• _Goal_: Give back, exactly as written, the lines from the beginning of the listing through the one that contains "from_bm('sole', obox(an *".

───── Provided data

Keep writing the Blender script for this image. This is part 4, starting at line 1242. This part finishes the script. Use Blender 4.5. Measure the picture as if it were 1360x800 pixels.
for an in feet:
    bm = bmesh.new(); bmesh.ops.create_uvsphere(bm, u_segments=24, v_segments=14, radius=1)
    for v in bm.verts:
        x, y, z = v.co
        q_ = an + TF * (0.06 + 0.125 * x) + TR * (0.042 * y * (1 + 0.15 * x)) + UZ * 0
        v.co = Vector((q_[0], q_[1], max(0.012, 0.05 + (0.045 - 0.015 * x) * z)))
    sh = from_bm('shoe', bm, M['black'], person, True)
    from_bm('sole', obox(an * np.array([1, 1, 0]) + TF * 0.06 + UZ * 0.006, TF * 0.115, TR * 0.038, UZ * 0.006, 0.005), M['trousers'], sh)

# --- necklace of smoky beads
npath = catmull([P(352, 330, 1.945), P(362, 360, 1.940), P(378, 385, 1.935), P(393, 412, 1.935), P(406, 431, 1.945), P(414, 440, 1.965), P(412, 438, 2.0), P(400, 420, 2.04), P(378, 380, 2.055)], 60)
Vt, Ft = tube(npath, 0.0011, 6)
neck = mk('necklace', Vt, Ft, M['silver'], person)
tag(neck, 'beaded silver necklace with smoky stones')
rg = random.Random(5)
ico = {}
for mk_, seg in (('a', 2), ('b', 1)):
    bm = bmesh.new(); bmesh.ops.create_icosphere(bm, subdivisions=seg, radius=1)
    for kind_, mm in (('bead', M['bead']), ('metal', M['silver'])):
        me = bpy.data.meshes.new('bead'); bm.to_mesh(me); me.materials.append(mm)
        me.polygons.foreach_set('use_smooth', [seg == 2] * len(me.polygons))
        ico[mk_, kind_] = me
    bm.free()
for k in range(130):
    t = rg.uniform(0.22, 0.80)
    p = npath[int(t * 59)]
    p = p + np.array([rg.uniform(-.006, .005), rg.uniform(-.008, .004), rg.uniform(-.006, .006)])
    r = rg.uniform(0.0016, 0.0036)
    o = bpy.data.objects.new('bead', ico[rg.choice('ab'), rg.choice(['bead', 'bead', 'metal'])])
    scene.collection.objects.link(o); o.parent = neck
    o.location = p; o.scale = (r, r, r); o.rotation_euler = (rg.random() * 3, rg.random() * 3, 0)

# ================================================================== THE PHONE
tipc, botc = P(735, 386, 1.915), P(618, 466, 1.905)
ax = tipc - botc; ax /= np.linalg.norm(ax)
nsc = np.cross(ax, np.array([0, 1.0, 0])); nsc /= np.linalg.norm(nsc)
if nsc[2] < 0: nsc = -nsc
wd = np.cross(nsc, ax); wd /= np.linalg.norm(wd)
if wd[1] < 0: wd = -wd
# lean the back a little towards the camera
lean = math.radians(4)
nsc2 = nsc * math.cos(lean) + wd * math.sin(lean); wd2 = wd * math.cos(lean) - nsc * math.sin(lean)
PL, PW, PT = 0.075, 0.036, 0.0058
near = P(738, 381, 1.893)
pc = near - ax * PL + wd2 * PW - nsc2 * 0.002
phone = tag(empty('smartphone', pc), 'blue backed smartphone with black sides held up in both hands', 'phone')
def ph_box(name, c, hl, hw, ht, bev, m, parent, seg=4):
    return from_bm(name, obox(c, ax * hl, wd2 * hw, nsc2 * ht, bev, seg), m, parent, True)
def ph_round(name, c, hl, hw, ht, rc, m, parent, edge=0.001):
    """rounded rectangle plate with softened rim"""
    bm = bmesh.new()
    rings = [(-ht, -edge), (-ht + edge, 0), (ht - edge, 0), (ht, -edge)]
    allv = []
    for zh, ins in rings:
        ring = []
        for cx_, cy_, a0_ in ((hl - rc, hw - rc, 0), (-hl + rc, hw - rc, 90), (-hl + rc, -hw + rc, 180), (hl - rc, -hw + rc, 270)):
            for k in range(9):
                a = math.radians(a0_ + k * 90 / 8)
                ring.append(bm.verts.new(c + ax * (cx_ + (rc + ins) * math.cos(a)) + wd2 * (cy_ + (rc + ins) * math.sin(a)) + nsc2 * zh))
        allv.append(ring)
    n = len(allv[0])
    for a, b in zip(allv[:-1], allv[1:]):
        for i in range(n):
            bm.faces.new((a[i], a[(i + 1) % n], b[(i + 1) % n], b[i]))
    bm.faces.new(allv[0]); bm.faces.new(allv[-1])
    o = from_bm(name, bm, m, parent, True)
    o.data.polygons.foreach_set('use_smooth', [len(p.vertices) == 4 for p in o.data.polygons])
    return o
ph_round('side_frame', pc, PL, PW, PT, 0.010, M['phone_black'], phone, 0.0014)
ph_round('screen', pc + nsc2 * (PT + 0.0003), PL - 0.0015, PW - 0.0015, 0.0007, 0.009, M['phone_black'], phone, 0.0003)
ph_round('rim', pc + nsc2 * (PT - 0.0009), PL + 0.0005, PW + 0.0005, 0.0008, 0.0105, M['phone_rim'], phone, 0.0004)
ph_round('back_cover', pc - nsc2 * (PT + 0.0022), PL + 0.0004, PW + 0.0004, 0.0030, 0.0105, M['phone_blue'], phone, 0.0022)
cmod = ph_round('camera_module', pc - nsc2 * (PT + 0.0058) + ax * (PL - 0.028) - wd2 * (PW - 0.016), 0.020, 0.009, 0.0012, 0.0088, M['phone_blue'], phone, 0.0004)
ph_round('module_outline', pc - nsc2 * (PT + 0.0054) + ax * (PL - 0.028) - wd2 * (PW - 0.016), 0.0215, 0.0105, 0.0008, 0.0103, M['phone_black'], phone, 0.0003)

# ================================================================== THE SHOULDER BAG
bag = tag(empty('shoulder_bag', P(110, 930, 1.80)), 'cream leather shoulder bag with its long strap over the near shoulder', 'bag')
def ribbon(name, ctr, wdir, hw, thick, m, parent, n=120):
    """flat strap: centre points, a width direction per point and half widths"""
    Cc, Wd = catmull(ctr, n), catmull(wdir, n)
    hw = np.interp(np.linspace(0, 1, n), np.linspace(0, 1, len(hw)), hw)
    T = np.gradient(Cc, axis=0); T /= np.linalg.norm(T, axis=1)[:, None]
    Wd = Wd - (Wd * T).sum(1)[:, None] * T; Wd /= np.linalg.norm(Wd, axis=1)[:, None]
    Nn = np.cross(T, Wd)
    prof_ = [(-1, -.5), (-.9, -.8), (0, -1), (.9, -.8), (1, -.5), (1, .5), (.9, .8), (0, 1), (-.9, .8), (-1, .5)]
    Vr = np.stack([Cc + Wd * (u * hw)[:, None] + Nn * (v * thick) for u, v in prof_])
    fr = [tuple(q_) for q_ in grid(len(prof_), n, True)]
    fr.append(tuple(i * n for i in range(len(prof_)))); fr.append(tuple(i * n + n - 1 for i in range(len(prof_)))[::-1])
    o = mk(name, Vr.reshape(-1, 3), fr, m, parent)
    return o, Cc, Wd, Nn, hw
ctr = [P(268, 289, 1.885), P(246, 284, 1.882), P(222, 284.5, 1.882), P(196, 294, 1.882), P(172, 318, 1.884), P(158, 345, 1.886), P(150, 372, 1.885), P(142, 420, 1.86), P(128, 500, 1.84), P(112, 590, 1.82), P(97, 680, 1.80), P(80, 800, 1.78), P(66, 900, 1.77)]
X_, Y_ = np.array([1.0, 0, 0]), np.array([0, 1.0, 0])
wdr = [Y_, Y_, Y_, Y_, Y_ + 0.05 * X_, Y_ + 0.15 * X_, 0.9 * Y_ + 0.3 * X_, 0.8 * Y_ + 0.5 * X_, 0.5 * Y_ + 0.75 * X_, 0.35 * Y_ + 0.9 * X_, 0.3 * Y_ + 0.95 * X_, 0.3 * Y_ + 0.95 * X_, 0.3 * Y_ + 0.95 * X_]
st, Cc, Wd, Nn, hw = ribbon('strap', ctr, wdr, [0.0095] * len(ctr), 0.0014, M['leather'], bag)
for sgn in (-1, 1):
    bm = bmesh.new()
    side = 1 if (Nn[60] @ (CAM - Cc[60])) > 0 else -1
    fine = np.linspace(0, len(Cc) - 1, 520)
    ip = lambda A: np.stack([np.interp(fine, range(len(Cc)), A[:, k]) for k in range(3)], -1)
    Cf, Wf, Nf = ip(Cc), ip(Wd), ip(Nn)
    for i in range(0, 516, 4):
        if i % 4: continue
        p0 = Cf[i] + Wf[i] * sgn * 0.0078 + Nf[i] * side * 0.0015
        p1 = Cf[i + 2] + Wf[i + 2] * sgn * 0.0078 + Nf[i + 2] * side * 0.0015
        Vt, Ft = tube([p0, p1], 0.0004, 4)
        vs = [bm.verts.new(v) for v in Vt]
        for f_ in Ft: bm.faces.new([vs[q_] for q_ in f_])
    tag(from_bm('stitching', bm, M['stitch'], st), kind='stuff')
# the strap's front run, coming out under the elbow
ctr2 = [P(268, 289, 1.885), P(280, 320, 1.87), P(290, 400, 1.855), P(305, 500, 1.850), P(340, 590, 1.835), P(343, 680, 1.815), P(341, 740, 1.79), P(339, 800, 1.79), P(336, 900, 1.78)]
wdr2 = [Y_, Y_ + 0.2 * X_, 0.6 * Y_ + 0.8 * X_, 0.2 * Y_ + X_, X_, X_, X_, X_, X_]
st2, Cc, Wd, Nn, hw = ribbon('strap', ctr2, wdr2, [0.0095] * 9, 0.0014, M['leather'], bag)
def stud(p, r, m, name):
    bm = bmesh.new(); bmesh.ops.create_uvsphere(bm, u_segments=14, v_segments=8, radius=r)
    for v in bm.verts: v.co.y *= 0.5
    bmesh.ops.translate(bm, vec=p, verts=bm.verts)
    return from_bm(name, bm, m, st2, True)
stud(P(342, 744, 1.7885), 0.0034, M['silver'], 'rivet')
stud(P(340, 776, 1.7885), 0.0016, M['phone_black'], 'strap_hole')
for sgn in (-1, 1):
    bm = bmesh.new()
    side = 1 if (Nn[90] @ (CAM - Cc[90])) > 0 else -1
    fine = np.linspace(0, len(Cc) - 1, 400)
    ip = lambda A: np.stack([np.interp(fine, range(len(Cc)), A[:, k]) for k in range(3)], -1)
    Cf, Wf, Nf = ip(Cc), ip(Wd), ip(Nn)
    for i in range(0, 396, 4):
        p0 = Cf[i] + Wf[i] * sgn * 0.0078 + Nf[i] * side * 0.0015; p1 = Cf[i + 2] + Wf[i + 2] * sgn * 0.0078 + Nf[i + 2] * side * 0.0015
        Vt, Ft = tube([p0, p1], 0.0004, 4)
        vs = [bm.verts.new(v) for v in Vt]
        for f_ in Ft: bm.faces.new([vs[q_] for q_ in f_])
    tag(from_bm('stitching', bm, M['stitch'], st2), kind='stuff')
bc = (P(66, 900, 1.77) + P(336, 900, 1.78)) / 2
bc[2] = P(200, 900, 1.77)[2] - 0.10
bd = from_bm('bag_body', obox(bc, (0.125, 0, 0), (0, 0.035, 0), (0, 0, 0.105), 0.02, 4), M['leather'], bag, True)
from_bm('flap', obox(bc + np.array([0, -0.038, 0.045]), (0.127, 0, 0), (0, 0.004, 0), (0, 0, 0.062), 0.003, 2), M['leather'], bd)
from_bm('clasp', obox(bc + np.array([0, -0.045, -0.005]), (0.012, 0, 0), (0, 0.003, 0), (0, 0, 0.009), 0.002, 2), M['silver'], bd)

──────────

• _Result_:
Keep writing the Blender script for this image. This is part 4, starting at line 1242. This part finishes the script. Use Blender 4.5. Measure the picture as if it were 1360x800 pixels.
for an in feet:
    bm = bmesh.new(); bmesh.ops.create_uvsphere(bm, u_segments=24, v_segments=14, radius=1)
    for v in bm.verts:
        x, y, z = v.co
        q_ = an + TF * (0.06 + 0.125 * x) + TR * (0.042 * y * (1 + 0.15 * x)) + UZ * 0
        v.co = Vector((q_[0], q_[1], max(0.012, 0.05 + (0.045 - 0.015 * x) * z)))
    sh = from_bm('shoe', bm, M['black'], person, True)
    from_bm('sole', obox(an * np.array([1, 1, 0]) + TF * 0.06 + UZ * 0.006, TF * 0.115, TR * 0.038, UZ * 0.006, 0.005), M['trousers'], sh)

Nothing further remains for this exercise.